begin SOURCE RECORDS
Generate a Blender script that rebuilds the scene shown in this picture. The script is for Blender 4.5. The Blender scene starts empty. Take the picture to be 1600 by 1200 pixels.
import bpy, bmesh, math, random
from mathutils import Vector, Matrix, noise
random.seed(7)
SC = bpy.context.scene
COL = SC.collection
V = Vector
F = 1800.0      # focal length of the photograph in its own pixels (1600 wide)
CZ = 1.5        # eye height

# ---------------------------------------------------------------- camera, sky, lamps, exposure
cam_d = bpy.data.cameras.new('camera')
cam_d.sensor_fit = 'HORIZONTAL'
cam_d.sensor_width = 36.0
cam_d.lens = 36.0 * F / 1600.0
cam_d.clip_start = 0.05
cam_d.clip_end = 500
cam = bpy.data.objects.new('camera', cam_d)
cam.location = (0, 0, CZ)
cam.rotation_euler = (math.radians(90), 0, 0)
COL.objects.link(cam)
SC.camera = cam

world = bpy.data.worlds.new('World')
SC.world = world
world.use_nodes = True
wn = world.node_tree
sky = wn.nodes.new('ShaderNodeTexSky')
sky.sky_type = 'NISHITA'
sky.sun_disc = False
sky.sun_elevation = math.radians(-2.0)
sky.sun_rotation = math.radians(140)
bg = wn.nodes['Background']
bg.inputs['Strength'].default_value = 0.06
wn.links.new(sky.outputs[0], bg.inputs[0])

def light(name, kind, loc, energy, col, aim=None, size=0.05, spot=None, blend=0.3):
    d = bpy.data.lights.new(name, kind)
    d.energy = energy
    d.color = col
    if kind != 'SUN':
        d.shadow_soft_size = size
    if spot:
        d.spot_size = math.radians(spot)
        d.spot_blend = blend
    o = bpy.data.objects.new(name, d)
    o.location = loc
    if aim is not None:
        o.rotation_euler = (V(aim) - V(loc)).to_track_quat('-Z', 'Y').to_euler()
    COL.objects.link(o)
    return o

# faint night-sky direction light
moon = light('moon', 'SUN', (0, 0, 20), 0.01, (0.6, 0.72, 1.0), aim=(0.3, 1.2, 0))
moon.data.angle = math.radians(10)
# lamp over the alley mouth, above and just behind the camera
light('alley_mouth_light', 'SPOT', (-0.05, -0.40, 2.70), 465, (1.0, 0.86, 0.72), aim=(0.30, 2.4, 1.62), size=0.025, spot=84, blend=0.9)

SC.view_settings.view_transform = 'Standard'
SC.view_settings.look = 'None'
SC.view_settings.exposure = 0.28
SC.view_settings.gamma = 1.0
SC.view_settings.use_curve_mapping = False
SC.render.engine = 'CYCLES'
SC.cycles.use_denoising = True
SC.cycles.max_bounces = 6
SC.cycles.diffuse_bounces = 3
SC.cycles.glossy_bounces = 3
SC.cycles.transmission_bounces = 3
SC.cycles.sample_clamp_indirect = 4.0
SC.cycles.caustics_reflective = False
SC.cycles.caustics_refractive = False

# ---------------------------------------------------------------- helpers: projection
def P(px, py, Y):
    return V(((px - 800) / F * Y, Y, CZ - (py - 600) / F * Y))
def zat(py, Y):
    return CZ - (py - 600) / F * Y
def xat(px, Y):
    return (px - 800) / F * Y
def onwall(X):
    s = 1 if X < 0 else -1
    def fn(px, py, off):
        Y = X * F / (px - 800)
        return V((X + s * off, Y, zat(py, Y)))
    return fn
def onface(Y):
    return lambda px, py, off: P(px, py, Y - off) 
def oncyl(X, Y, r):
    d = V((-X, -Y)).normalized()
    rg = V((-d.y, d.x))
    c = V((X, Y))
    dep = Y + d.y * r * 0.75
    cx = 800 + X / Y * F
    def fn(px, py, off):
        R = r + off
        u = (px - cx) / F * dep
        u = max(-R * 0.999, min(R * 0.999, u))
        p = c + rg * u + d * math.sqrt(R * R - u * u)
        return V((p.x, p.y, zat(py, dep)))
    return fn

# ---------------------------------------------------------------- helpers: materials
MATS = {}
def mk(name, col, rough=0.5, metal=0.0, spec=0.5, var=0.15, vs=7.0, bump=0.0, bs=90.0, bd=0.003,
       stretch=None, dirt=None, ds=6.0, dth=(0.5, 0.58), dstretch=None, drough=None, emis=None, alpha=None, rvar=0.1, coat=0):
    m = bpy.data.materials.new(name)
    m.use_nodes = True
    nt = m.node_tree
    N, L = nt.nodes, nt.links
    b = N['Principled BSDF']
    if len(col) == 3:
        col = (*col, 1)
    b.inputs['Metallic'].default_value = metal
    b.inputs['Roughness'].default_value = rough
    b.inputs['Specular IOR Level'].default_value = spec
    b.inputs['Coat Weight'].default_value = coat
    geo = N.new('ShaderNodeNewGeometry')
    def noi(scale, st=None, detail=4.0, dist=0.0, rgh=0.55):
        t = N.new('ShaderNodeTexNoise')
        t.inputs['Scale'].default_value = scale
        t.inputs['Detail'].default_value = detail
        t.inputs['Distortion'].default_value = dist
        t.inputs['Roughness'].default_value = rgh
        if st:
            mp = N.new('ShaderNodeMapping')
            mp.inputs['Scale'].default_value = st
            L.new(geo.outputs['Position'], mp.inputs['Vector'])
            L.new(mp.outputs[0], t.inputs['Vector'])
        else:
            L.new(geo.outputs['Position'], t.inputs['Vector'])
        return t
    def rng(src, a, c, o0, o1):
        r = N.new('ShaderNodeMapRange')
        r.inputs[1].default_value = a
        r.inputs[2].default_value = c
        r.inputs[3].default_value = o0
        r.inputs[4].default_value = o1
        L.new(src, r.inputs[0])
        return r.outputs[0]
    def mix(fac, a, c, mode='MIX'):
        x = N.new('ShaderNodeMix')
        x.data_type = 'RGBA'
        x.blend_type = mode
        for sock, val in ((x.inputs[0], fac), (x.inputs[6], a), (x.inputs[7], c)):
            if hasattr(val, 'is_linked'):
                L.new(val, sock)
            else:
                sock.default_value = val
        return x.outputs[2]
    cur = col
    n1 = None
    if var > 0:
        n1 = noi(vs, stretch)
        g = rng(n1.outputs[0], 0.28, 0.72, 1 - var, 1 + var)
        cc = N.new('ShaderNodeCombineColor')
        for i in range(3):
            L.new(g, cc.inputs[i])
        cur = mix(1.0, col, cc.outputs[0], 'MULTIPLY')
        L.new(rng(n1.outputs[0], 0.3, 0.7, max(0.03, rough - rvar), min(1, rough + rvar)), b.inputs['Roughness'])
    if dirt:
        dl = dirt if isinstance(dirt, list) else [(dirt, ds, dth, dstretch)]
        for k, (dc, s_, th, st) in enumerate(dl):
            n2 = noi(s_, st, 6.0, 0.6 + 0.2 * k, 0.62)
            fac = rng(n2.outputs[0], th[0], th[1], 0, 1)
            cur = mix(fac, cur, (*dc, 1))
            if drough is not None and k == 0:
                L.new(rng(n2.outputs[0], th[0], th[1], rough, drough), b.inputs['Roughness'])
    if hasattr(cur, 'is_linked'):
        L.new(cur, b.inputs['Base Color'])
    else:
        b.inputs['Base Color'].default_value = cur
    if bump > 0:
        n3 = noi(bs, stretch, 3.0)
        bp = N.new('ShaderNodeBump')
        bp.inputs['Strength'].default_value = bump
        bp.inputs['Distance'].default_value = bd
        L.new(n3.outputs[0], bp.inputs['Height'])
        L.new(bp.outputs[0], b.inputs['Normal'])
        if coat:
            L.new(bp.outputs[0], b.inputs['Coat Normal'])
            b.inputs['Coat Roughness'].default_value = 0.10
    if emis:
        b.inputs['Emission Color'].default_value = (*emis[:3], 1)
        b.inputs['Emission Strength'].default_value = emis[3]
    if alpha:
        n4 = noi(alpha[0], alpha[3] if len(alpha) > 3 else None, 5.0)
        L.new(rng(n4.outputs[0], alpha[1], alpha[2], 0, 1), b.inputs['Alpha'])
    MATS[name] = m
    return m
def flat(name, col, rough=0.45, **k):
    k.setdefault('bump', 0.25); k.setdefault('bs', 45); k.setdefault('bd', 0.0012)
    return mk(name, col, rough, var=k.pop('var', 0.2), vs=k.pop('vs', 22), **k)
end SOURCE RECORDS
begin SOURCE RECORDS
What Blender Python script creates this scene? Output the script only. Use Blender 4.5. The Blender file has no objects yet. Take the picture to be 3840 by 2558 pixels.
end SOURCE RECORDS
# [PROBLEM STATEMENT]
Provide the number of lines in these entries that hold the word "pixels", without any accompanying text.

# [WRITTEN ANSWER]
3